Biden yönetiminin Ukrayna’ya desteği stratejik ve ideolojik bir mücadelenin parçası olarak görmesi müzakere yoluyla çözüm ihtimalini de azaltıyor. Otokrasilere karşı demokrasilerin mücadelesini öne çıkarmak Ukrayna’nın egemenlik mücadelesini daha geniş bir çerçeveye oturtuyor. Kiev’in yenilmesinin Avrupa’nın geleceğini tehlikeye atmak ve çatışmanın yayılması anlamına geleceği de açık. Ukrayna’daki ABD kararlılığı bir yandan da kalkışabileceği askeri hamlelere karşı Çin’e gözdağı vermeyi amaçlıyor. Batı ittifakını diri tutarak ABD’nin küresel liderliğinin devamı, Washington’un öncelikler listesinin başlarında yer alıyor.

Ukrayna savaşına böyle bir çerçeveden bakıldığında, ABD’nin müzakereden önce yukarıda saydığımız stratejik hedeflerini öncelediği görülüyor. Rusya’nın uzun sürecek bir savaşta kan kaybetmeye devam etmesi ve Çin’in Batı’nın birlikteliğinden çekinerek temkinli davranması Washington’un çıkarlarına hizmet ediyor. Rusya ve Ukrayna’nın müzakere masasına oturmasının şartları oluşmasa da Biden yönetiminin müzakere, barış ve çözüm gibi kelimeleri kullanmaması Rusya’nın stratejik yenilgisine öncelik verdiğine işaret ediyor.

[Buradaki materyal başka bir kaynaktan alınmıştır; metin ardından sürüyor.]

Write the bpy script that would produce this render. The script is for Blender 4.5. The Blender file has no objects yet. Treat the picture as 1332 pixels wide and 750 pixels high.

Amerikan yardımlarının kayıtsız şartsız gerçekleşmesine karşı itirazlarını dillendirmeye başlayan Cumhuriyetçiler Biden’ın stratejisini zora sokabilir. İçerde yaşanacak zorluklar Biden’ın Avrupalı müttefikler üzerindeki baskı gücünü azaltacaktır. Biden içeride sorun yaşarsa Ukrayna’ya ‘sonuna kadar’ desteğin her iki parti tarafından paylaşılmadığı görüntüsü oluşabilir. Böyle bir durumda Biden’ın Avrupa üzerindeki etkisi zayıflayabilir ve Putin’le girdiği sert retorik savaşı Batı ittifakını diri tutmaktan ziyade el yükseltmenin ötesine geçmeyen bir hamle olarak kalabilir.